8. A estos importantes aspectos de nuestro ministerio pastoral que he mencionado —Palabra de Dios, unidad y santidad— yo añadiría una palabra final de exhortación fraterna, y es ésta: confiemos plenamente en los méritos de nuestro Señor Jesucristo; confiemos en su poder de renovar, mediante la acción de su Espíritu, la faz de la tierra. Nuestra misión y nuestro destino, junto con los de nuestro pueblo, están en las manos de Dios, quien ha dado todo poder de redención y santificación a Jesucristo. Y es Cristo quien nos dice hoy que somos fuertes en él, y que estamos sostenidos por su promesa: "Yo estaré con vosotros siempre hasta la consumación del mundo" (Mt 28, 20).

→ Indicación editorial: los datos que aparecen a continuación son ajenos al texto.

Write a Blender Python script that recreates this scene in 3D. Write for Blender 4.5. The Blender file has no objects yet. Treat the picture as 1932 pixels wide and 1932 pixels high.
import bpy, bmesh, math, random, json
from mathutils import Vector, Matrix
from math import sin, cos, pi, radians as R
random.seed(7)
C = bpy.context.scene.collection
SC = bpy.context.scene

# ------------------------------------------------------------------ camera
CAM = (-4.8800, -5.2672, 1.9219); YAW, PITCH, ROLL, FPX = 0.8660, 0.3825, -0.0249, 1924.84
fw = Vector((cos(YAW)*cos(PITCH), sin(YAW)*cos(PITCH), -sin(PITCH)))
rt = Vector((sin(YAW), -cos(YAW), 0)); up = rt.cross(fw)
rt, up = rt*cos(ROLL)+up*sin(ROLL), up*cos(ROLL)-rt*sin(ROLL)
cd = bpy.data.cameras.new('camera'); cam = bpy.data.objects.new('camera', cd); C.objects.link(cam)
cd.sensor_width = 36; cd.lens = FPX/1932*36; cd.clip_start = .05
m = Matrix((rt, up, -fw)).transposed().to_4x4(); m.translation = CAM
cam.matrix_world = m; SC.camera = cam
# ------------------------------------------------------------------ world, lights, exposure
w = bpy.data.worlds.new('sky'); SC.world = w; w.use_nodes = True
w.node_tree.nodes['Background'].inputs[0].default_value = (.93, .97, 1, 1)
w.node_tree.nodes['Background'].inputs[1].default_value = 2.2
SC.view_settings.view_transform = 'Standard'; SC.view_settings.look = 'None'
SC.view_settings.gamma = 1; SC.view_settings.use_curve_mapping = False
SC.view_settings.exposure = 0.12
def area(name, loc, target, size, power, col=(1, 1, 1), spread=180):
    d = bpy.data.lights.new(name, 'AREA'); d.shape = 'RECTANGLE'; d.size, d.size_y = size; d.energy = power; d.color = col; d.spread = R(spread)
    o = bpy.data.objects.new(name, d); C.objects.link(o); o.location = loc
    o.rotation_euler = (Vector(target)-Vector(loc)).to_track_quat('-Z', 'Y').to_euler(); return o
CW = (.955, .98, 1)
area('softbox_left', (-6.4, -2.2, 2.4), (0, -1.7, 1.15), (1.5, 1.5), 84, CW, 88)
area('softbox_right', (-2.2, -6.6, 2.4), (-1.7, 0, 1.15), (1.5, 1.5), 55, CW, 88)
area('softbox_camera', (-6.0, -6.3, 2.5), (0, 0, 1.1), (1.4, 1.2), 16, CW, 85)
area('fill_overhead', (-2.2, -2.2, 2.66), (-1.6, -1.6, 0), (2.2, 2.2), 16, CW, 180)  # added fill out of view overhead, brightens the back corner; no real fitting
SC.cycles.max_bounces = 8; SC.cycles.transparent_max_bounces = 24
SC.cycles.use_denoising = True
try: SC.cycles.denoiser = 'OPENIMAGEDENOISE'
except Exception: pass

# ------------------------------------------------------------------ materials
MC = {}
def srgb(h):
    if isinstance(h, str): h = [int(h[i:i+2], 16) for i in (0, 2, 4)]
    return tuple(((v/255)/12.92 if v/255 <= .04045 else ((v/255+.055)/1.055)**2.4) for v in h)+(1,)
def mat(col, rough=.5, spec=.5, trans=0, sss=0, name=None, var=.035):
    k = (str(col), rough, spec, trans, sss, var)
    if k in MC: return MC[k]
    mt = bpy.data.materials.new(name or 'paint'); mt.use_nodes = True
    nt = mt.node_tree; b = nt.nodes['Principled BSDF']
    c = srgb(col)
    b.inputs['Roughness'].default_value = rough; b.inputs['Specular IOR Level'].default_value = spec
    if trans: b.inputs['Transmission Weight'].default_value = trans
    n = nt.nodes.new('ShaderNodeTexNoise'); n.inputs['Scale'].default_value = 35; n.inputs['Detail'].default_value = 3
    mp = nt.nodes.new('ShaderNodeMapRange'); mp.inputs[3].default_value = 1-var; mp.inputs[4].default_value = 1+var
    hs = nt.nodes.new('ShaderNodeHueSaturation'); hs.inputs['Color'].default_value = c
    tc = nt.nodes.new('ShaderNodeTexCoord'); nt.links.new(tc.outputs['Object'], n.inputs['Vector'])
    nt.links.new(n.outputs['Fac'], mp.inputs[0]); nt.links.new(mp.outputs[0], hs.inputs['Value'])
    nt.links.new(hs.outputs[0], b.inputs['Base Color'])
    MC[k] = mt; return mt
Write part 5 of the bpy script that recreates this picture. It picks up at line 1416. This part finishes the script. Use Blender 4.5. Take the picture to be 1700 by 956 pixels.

Y finalmente, como obispos, nosotros nos sentimos envueltos por el tierno y maternal amor de María, Madre de Jesús y Reina de los Apóstoles. Estoy seguro de que por su intercesión Ella asistirá la Iglesia en Filipinas —y a vosotros mis hermanos obispos en particular— para proclamar a Jesucristo, la salvación de Asia y la eterna luz del mundo.

9. La alegría de este encuentro se ve aumentada por la presencia de otros obispos asiáticos, todos vosotros unidos en esta común misión de proclamar a Jesucristo.

Estamos, con razón, satisfechos por la conciencia que existe en la Iglesia hoy —gracias a la acción del Espíritu de Dios en nuestros tiempos— de la necesidad de llevar el Evangelio para entrar en todas las culturas, para encarnarlo en la vida de todos los pueblos, para presentar el mensaje cristiano de un modo que sea cada vez más efectivo. La meta es noble, delicada; es una meta a la que la Iglesia está firmemente dedicada. Juan XXIII, el día de la inauguración del Concilio Vaticano II, anunció que la principal intención del Concilio era asegurar "que el sagrado depósito de la doctrina cristiana fuese más eficazmente custodiado y enseñado" (11 de octubre de 1962).

En todos vuestros esfuerzos, mis hermanos obispos, por alcanzar esta meta a través del período postconciliar, estad seguros del apoyo de la Iglesia universal, que abraza a toda nación bajo el cielo y proclama aún el mismo Cristo a todos los pueblos y a todas las generaciones. Sed conscientes sobre todo de la acción soberana del Espíritu Santo, el único que puede realizar la nueva creación. Por esta razón Pablo VI pudo afirmar que "las técnicas de evangelización son buenas, pero ni las más perfeccionadas podrían reemplazar la acción discreta del Espíritu... Puede decirse que el Espíritu Santo es el agente principal de la evangelización: El es quien impulsa a cada uno a anunciar el Evangelio y quien en lo hondo de las conciencias hace aceptar y comprender la Palabra de salvación" (Evangelii nuntiandi, 75; L'Osservatore Romano, Edición en Lengua Española. 21 de diciembre de 1975, pág. 12).

Nos dirigimos humildemente al Espíritu Santo para pedirle que nuestra misión como evangelizadores sea fructuosa para el Reino de Dios y para la gloria del nombre de Jesús: Veni Sancte Spiritus! Veni Sancte Spiritus!